Look, I'm the first one to say this is a tired and overblown storyline. If Flacco struggles this year, it won't be because he didn't spent parts of three or four days at some high school or college field in early July throwing to Jeremy Maclin, Breshad Perriman and Mike Wallace, although such sessions certainly have their benefits.

But you can bet it will be brought up anytime Flacco falters in 2017 whether that's fair or not. Flacco couldn't care less about such criticism, mind you. If he did, he would have organized these sessions long ago even if the purpose was to just to shut people up.

Nothing to fret over

An accomplished veteran failing the Ravens' conditioning test before the start of training camp has become an annual rite of the summer. It happened with Haloti Ngata, Jacoby Jones, Lardarius Webb and Wallace.

Rookie fifth-round pick Jermaine Eluemunor was placed on the nonfootball injury list last week because he was unable to immediately pass the test. He passed it the next day.

As embarrassing as it might be for a veteran to fail, Wallace proved last year that it's not a big deal. He passed the test on his next try and didn't miss any practice time. When he caught a long touchdown pass in a Week 1 victory over the Buffalo Bills, nobody remembered or cared that he failed a conditioning test a month and a half earlier.

It's probably worth keeping Wallace in mind when/if another Ravens veteran isn't able to pass the test and reporters, like me, make a headline out of it.

Just a reminder: Being placed on the physically unable to perform list at this time of year just means that player isn't ready to practice. It's not a death knell for the regular season.


Players have come off the PUP list and returned to practice on the second or third day of camp. In other words, it's way too early to get worked up about such a move. I get that there's some skepticism involving Michael Campanaro (toe) given his injury history, but nothing has been decided or lost in his case. Now, if Campanaro or another player is still on PUP in mid-to-late August, the concern is understandable.

Nearing decisions?

A couple of free agents often connected to the Ravens this offseason could be close to finding new homes. According to ESPN, wide receiver Anquan Boldin will visit the Bills on Monday. I could be completely wrong on this, but my gut feeling was that the ship sailed on a Boldin reunion when the Ravens signed Maclin. Again, though, that's just my unconfirmed opinion.

Tight end Gary Barnidge is scheduled to visit the Jacksonville Jaguars on Tuesday. The Ravens haven't shown much interest in Barnidge, but Darren Waller's recent suspension left open the possibility.

Zachary Orr and his agent, Robert Sheets, remain mum about the status of the former Raven's comeback attempt. It was just over a month ago that Orr, who retired in January because of a congenital neck/spine condition, said he planned to play in 2017.

Visits to the Detroit Lions, Indianapolis Colts and New York Jets immediately followed. Orr and Sheets discussed the unusual situation in interviews, but on July 2 both said on their Twitter accounts that they would no longer comment. And they haven't, the three weeks of silence leading to speculation about Orr's pending decision.

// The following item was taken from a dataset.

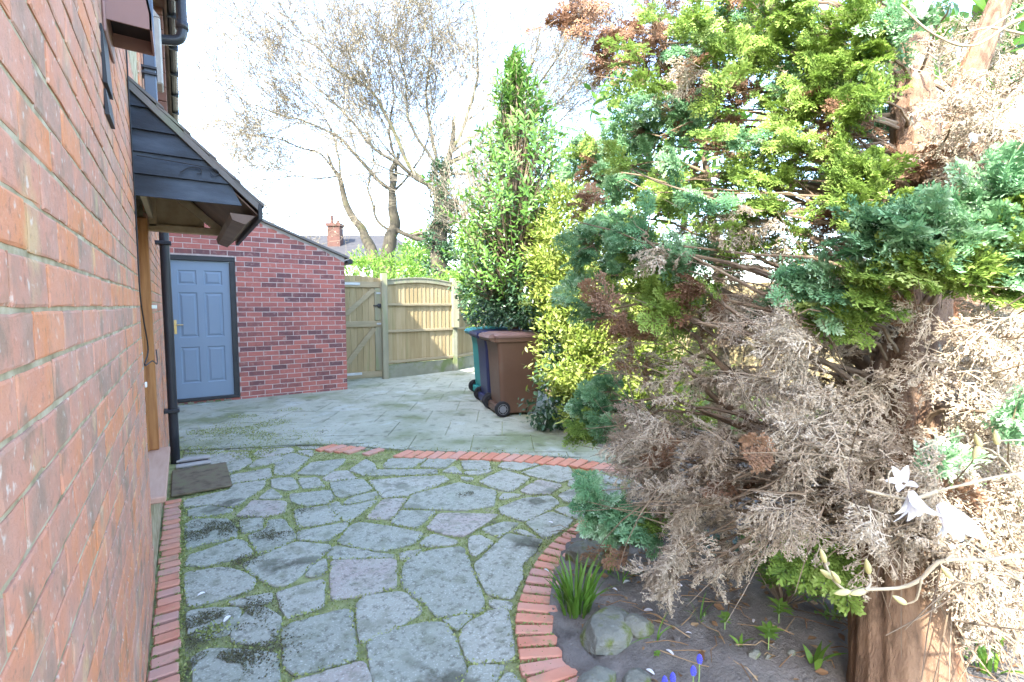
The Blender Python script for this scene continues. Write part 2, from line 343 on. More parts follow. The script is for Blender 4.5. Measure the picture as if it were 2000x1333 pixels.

There's a lot about this situation that I haven't understood, so I'm not going to begin to speculate about where things stand. But you'd think there would be some movement relatively soon if Orr is going to play in 2017.

Roster questions

If converted tailback Lorenzo Taliaferro wins the fullback job over undrafted rookie Ricky Ortiz, that hypothetically would allow the Ravens to carry just three backs — Terrance West, Danny Woodhead and Taliaferro — until Kenneth Dixon comes back from suspension in Week 5. That's not ideal, but it beats the alternative of losing a young player at another position who the Ravens believe can be an immediate contributor.

I'm not dismissing the roster chances of Buck Allen, who had a promising rookie season before falling down the depth chart last year. Allen has plenty of support within the organization and a summer return to his rookie form, minus the fumbling woes, should be enough to secure the No. 3 running back job.

Taliaferro not only has to beat out Ortiz while mastering blocking responsibilities and a new position, but he also needs to stay healthy. That's been hard for him to do in his young career. So all this is a tad premature, but it could become an option if things play out in a certain way during the preseason.

It's extremely unusual to see the Ravens with only eight defensive linemen on their roster heading into training camp, and one of them, undrafted rookie free agent Patrick Ricard, is already on the PUP list.


The Ravens, who love stockpiling young defensive linemen and use a pretty deep rotation up front, had 10 on their roster at this time last year. They are one or two summer injuries away from being extremely thin along the defensive front.

Waller's status

Why didn't the Ravens just release tight end Darren Waller after he was again suspended in June, this time for an entire season? They still might, but the NFL generally frowns on teams dropping players after suspensions for substance abuse.

Once players become part of the drug program, the league wants teams to help offenders deal with their dependency problems rather than turning their back on them. The other thing is Waller ultimately won't take up salary cap space or a roster spot.

Why not see whether the year away from football allows Waller, who is talented yet mistake-prone, to turn his life around and move beyond the drug trouble that also dogged him in college? Watson and Crockett Gillmore are free agents after the 2017 season. If Waller is reinstated, he could end up being a key piece next year.